Reproduce the top of the data verbatim, through and including the line that contains "2.825, .80)]).build('divider', M_bin, d)".
** Begin Recorded data **
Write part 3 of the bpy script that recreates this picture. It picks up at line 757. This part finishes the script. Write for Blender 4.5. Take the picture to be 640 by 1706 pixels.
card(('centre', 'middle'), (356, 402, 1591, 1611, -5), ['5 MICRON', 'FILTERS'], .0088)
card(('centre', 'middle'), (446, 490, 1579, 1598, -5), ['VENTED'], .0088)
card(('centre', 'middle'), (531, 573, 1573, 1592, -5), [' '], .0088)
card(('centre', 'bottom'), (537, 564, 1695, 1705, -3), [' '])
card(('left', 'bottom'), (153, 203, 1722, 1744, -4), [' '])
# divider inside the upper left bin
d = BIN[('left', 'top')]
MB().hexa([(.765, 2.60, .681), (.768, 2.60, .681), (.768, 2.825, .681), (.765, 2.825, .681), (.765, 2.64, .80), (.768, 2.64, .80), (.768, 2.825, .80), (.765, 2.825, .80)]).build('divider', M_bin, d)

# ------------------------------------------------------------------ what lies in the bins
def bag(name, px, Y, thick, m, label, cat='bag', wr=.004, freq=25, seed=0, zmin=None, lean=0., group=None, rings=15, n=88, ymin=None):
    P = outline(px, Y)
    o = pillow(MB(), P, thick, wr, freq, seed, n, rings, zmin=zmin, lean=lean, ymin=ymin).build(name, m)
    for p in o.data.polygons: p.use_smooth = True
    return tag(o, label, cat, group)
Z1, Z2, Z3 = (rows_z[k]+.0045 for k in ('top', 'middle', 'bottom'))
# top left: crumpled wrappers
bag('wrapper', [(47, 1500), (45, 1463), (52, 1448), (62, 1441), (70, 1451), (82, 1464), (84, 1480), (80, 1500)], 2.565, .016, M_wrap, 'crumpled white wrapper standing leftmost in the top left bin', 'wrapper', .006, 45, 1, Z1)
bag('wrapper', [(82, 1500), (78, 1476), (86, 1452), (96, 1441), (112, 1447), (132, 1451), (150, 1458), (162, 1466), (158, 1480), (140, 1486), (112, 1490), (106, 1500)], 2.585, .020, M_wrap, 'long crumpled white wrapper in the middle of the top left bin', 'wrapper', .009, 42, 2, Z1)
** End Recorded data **
#### Answer to this exercise
Write part 3 of the bpy script that recreates this picture. It picks up at line 757. This part finishes the script. Write for Blender 4.5. Take the picture to be 640 by 1706 pixels.
card(('centre', 'middle'), (356, 402, 1591, 1611, -5), ['5 MICRON', 'FILTERS'], .0088)
card(('centre', 'middle'), (446, 490, 1579, 1598, -5), ['VENTED'], .0088)
card(('centre', 'middle'), (531, 573, 1573, 1592, -5), [' '], .0088)
card(('centre', 'bottom'), (537, 564, 1695, 1705, -3), [' '])
card(('left', 'bottom'), (153, 203, 1722, 1744, -4), [' '])
# divider inside the upper left bin
d = BIN[('left', 'top')]
MB().hexa([(.765, 2.60, .681), (.768, 2.60, .681), (.768, 2.825, .681), (.765, 2.825, .681), (.765, 2.64, .80), (.768, 2.64, .80), (.768, 2.825, .80), (.765, 2.825, .80)]).build('divider', M_bin, d)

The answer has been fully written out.